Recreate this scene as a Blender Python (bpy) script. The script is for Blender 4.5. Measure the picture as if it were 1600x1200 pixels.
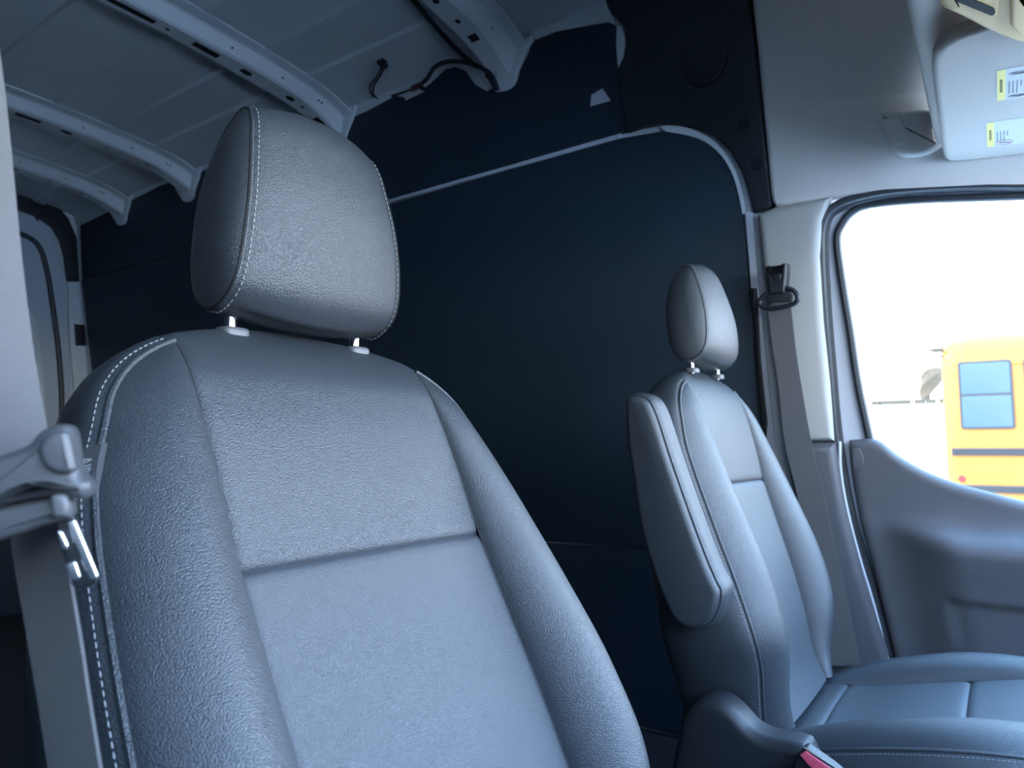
import bpy, bmesh, math, random
import numpy as np
from mathutils import Vector

for o in list(bpy.data.objects): bpy.data.objects.remove(o)
scn = bpy.context.scene
COL = scn.collection
random.seed(4)

# ------------------------------------------------------------------ camera
# +X = towards the windscreen, +Y = across the cab to the driver's door, Z up
FPX = 1100.0; YAW = math.radians(34.6); PITCH = math.atan(100 / FPX); CAM = np.array([0., 0., .85])
cd = bpy.data.cameras.new('camera'); cam = bpy.data.objects.new('camera', cd); COL.objects.link(cam)
cam.location = CAM; cam.rotation_euler = (math.pi / 2 + PITCH, 0, YAW)
cd.sensor_width = 36; cd.lens = 36 * FPX / 1600; cd.clip_start = .01; cd.clip_end = 300
cd.dof.use_dof = True; cd.dof.focus_distance = .8; cd.dof.aperture_fstop = 9
scn.camera = cam

# ------------------------------------------------------------------ light
w = bpy.data.worlds.new('world'); scn.world = w; w.use_nodes = True
nt = w.node_tree; nt.nodes.clear()
wo = nt.nodes.new('ShaderNodeOutputWorld'); bg = nt.nodes.new('ShaderNodeBackground')
ge = nt.nodes.new('ShaderNodeTexCoord'); sp = nt.nodes.new('ShaderNodeSeparateXYZ'); rp = nt.nodes.new('ShaderNodeValToRGB')
nt.links.new(ge.outputs['Generated'], sp.inputs[0]); nt.links.new(sp.outputs['Z'], rp.inputs[0])
rp.color_ramp.elements[0].position = 0.0; rp.color_ramp.elements[0].color = (.84, .93, 1, 1)
rp.color_ramp.elements[1].position = .6; rp.color_ramp.elements[1].color = (.30, .56, 1, 1)
nt.links.new(rp.outputs[0], bg.inputs['Color']); bg.inputs['Strength'].default_value = 8.5
nt.links.new(bg.outputs[0], wo.inputs[0])
sd = bpy.data.lights.new('sun', 'SUN'); sd.energy = 4; sd.angle = .01; sd.color = (1, .93, .82)
so = bpy.data.objects.new('sun', sd); COL.objects.link(so)
so.rotation_euler = Vector((.62, .55, -.62)).to_track_quat('-Z', 'Y').to_euler()
scn.view_settings.view_transform = 'Standard'; scn.view_settings.look = 'None'
scn.view_settings.exposure = 0.85; scn.view_settings.gamma = 1; scn.view_settings.use_curve_mapping = False

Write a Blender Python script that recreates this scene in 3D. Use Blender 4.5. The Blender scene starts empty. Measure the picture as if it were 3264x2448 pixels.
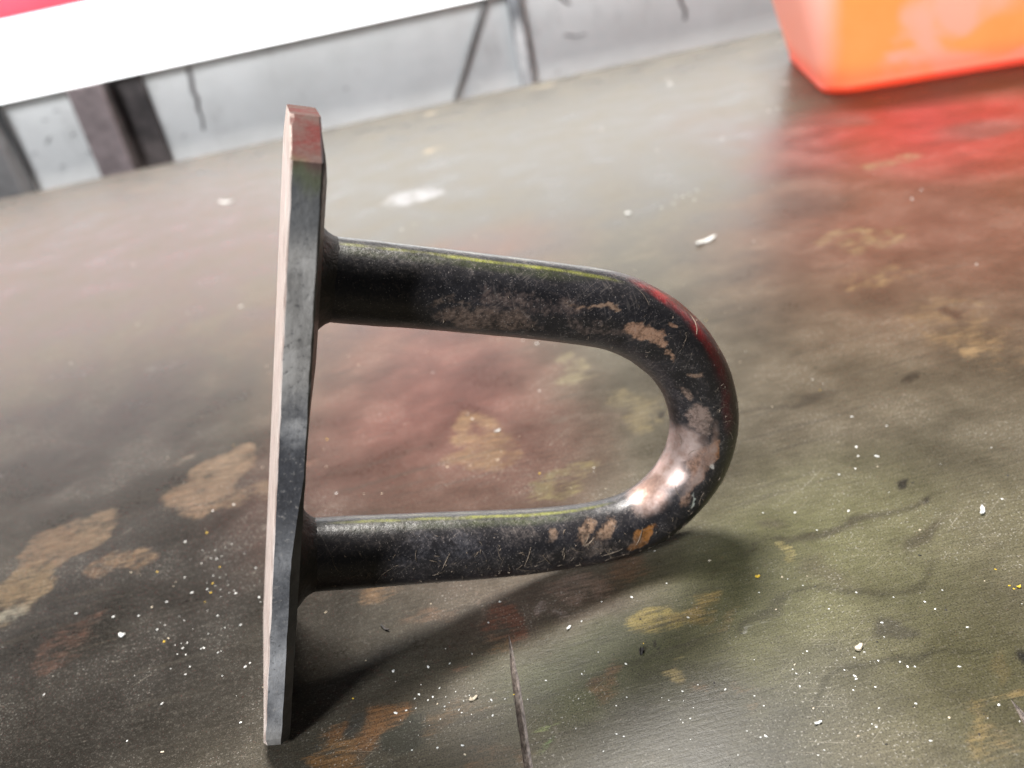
import bpy, bmesh, math, random
import numpy as np
from bisect import bisect_right
from mathutils import Vector, Matrix, noise
from mathutils.geometry import tessellate_polygon

# ------------------------------------------------------------------ camera
scene = bpy.context.scene
CAM_H, PITCH, ROLL = 0.17867, math.radians(27.544), math.radians(12.3)
fwd = Vector((0, math.cos(PITCH), -math.sin(PITCH)))
up0 = Vector((0, math.sin(PITCH), math.cos(PITCH)))
rt0 = Vector((1, 0, 0))
sx = rt0 * math.cos(ROLL) - up0 * math.sin(ROLL)
sy = rt0 * math.sin(ROLL) + up0 * math.cos(ROLL)
cam_data = bpy.data.cameras.new('camera')
cam_data.sensor_width = 36.0
cam_data.lens = 30.0
cam_data.clip_start = 0.005
cam_data.clip_end = 50.0
cam_data.dof.use_dof = True
cam_data.dof.focus_distance = 0.222
cam_data.dof.aperture_fstop = 11.5
cam = bpy.data.objects.new('camera', cam_data)
scene.collection.objects.link(cam)
cam.matrix_world = Matrix(((sx.x, sy.x, -fwd.x, 0), (sx.y, sy.y, -fwd.y, 0), (sx.z, sy.z, -fwd.z, CAM_H), (0, 0, 0, 1)))
scene.camera = cam

# ------------------------------------------------------------------ light
world = bpy.data.worlds.new('World')
scene.world = world
world.use_nodes = True
bg = world.node_tree.nodes['Background']
bg.inputs['Color'].default_value = (0.93, 0.96, 1.0, 1)
bg.inputs['Strength'].default_value = 0.05

def area_light(name, loc, target, size_x, size_y, power, color):
    d = bpy.data.lights.new(name, 'AREA')
    d.shape = 'RECTANGLE'
    d.size, d.size_y = size_x, size_y
    d.energy = power
    d.color = color
    o = bpy.data.objects.new(name, d)
    scene.collection.objects.link(o)
    o.location = loc
    o.rotation_euler = (Vector(target) - Vector(loc)).to_track_quat('-Z', 'Y').to_euler()
    return o

# skylight above and a little behind the hook: gives the soft shadow under the ring
area_light('skylight', (0.02, 1.02, 1.60), (-0.02, 0.20, 0.0), 0.62, 0.42, 76.0, (1.0, 0.955, 0.90))
# doorway to the left and behind the camera: highlight on the bend, cool light on the plate edge
area_light('doorway_light', (-1.00, -0.88, 0.98), (0.04, 0.20, 0.03), 0.30, 0.34, 36.0, (0.93, 0.96, 1.0))

scene.view_settings.view_transform = 'Standard'
scene.view_settings.look = 'None'
scene.view_settings.exposure = 0.22
scene.view_settings.gamma = 1.0
scene.view_settings.use_curve_mapping = False
scene.cycles.max_bounces = 8
scene.cycles.use_denoising = True
scene.cycles.caustics_reflective = False
scene.cycles.caustics_refractive = False

# ------------------------------------------------------------------ helpers
COL = scene.collection
def link(o, parent=None):
    COL.objects.link(o)
    if parent: o.parent = parent
    return o
def empty(name, loc, label, cat, group=None):
    o = bpy.data.objects.new(name, None)
    o.location = loc
    o.empty_display_size = 0.02
    tag(o, label, cat, group)
    return link(o)
def tag(o, label=None, cat=None, group=None, kind=None):
    if label: o['label'] = label
    if cat: o['category'] = cat
    if group: o['group'] = group
    if kind: o['kind'] = kind
    return o
def mesh_obj(name, verts, faces, mat, parent=None, smooth=False, offset=None):
    me = bpy.data.meshes.new(name)
    if offset is not None:
        verts = [Vector(v) - Vector(offset) for v in verts]
    me.from_pydata([tuple(v) for v in verts], [], faces)
    bm = bmesh.new(); bm.from_mesh(me)
    bmesh.ops.recalc_face_normals(bm, faces=bm.faces)
    bm.to_mesh(me); bm.free()
    if smooth:
        for pl in me.polygons: pl.use_smooth = True
    me.materials.append(mat)
    return link(bpy.data.objects.new(name, me), parent)
def box_data(x0, x1, y0, y1, z0, z1):
    v = [(x0,y0,z0),(x1,y0,z0),(x1,y1,z0),(x0,y1,z0),(x0,y0,z1),(x1,y0,z1),(x1,y1,z1),(x0,y1,z1)]
    f = [(0,3,2,1),(4,5,6,7),(0,1,5,4),(1,2,6,5),(2,3,7,6),(3,0,4,7)]
    return v, f
def bevel(o, w, seg=2):
    m = o.modifiers.new('bevel', 'BEVEL'); m.width = w; m.segments = seg; m.limit_method = 'ANGLE'
    return o

class NT:
    """short hand for building node trees"""
    def __init__(s, name):
        s.mat = bpy.data.materials.new(name); s.mat.use_nodes = True
        s.t = s.mat.node_tree; s.n = s.t.nodes
        s.bsdf = s.n['Principled BSDF']; s.out = s.n['Material Output']
    def node(s, typ, **kw):
        n = s.n.new(typ)
        for k, v in kw.items(): setattr(n, k, v)
        return n
    def put(s, sock, v):
        if isinstance(v, bpy.types.NodeSocket): s.t.links.new(v, sock)
        else:
            if isinstance(v, (tuple, list)) and len(v) == 3 and sock.type == 'RGBA': v = (*v, 1)
            sock.default_value = v
    def math(s, op, a, b=0.0, clamp=False):
        n = s.node('ShaderNodeMath', operation=op, use_clamp=clamp)
        s.put(n.inputs[0], a); s.put(n.inputs[1], b); return n.outputs[0]
    def vmath(s, op, a, b=(0,0,0)):
        n = s.node('ShaderNodeVectorMath', operation=op)
        s.put(n.inputs[0], a); s.put(n.inputs[1], b)
        return n.outputs['Value'] if op == 'LENGTH' else n.outputs[0]
    def scale(s, a, k):
        n = s.node('ShaderNodeVectorMath', operation='SCALE'); s.put(n.inputs[0], a); s.put(n.inputs['Scale'], k); return n.outputs[0]
    def mapping(s, v, loc=(0,0,0), rot=0.0, sc=(1,1,1), typ='POINT'):
        n = s.node('ShaderNodeMapping', vector_type=typ); s.put(n.inputs[0], v)
        n.inputs['Location'].default_value = loc; n.inputs['Rotation'].default_value = (0,0,rot); n.inputs['Scale'].default_value = sc
        return n.outputs[0]
    def aniso(s, v, rot, sy, loc=(0, 0, 0)):
        return s.mapping(s.mapping(v, loc=loc, rot=rot), sc=(1, sy, 1))
    def noise(s, v, sc, detail=4, rough=0.55, dist=0.0, color=False):
        n = s.node('ShaderNodeTexNoise'); s.put(n.inputs['Vector'], v)
        n.inputs['Scale'].default_value = sc; n.inputs['Detail'].default_value = detail
        n.inputs['Roughness'].default_value = rough; n.inputs['Distortion'].default_value = dist
        return n.outputs['Color'] if color else n.outputs['Fac']
    def ramp(s, v, a, b, lo=0.0, hi=1.0, smooth=True):
        n = s.node('ShaderNodeMapRange'); n.interpolation_type = 'SMOOTHSTEP' if smooth else 'LINEAR'; n.clamp = True
        s.put(n.inputs[0], v); n.inputs[1].default_value = a; n.inputs[2].default_value = b
        n.inputs[3].default_value = lo; n.inputs[4].default_value = hi; return n.outputs[0]
    def mix(s, f, a, b, mode='MIX'):
        n = s.node('ShaderNodeMix', data_type='RGBA', blend_type=mode); n.clamp_factor = True
        s.put(n.inputs[0], f); s.put(n.inputs[6], a); s.put(n.inputs[7], b); return n.outputs[2]
    def bump(s, h, strength, dist, nrm=None):
        n = s.node('ShaderNodeBump'); s.put(n.inputs['Height'], h); n.inputs['Strength'].default_value = strength; n.inputs['Distance'].default_value = dist
        if nrm: s.put(n.inputs['Normal'], nrm)
        return n.outputs[0]
    def coords(s, which='Object'):
        return s.node('ShaderNodeTexCoord').outputs[which]
    def blob(s, v, cx, cy, rx, ry, rot=0.0, soft=0.4):
        """soft edged ellipse mask on the xy of v"""
        m = s.mapping(v, (cx, cy, 0), rot, (rx, ry, 1), 'TEXTURE')
        return s.ramp(s.vmath('LENGTH', m), 1 + soft, max(0.0, 1 - soft))
    def set(s, **kw):
        for k, v in kw.items(): s.put(s.bsdf.inputs[k.replace('_', ' ')], v)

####

Give back exactly the lines from the first line of the data through the line with "scn.view_settings.exposure = 0.85;", pictures excluded.

- [Right answer]:
Recreate this scene as a Blender Python (bpy) script. The script is for Blender 4.5. Measure the picture as if it were 1600x1200 pixels.
import bpy, bmesh, math, random
import numpy as np
from mathutils import Vector

for o in list(bpy.data.objects): bpy.data.objects.remove(o)
scn = bpy.context.scene
COL = scn.collection
random.seed(4)

# ------------------------------------------------------------------ camera
# +X = towards the windscreen, +Y = across the cab to the driver's door, Z up
FPX = 1100.0; YAW = math.radians(34.6); PITCH = math.atan(100 / FPX); CAM = np.array([0., 0., .85])
cd = bpy.data.cameras.new('camera'); cam = bpy.data.objects.new('camera', cd); COL.objects.link(cam)
cam.location = CAM; cam.rotation_euler = (math.pi / 2 + PITCH, 0, YAW)
cd.sensor_width = 36; cd.lens = 36 * FPX / 1600; cd.clip_start = .01; cd.clip_end = 300
cd.dof.use_dof = True; cd.dof.focus_distance = .8; cd.dof.aperture_fstop = 9
scn.camera = cam

# ------------------------------------------------------------------ light
w = bpy.data.worlds.new('world'); scn.world = w; w.use_nodes = True
nt = w.node_tree; nt.nodes.clear()
wo = nt.nodes.new('ShaderNodeOutputWorld'); bg = nt.nodes.new('ShaderNodeBackground')
ge = nt.nodes.new('ShaderNodeTexCoord'); sp = nt.nodes.new('ShaderNodeSeparateXYZ'); rp = nt.nodes.new('ShaderNodeValToRGB')
nt.links.new(ge.outputs['Generated'], sp.inputs[0]); nt.links.new(sp.outputs['Z'], rp.inputs[0])
rp.color_ramp.elements[0].position = 0.0; rp.color_ramp.elements[0].color = (.84, .93, 1, 1)
rp.color_ramp.elements[1].position = .6; rp.color_ramp.elements[1].color = (.30, .56, 1, 1)
nt.links.new(rp.outputs[0], bg.inputs['Color']); bg.inputs['Strength'].default_value = 8.5
nt.links.new(bg.outputs[0], wo.inputs[0])
sd = bpy.data.lights.new('sun', 'SUN'); sd.energy = 4; sd.angle = .01; sd.color = (1, .93, .82)
so = bpy.data.objects.new('sun', sd); COL.objects.link(so)
so.rotation_euler = Vector((.62, .55, -.62)).to_track_quat('-Z', 'Y').to_euler()
scn.view_settings.view_transform = 'Standard'; scn.view_settings.look = 'None'
scn.view_settings.exposure = 0.85; scn.view_settings.gamma = 1; scn.view_settings.use_curve_mapping = False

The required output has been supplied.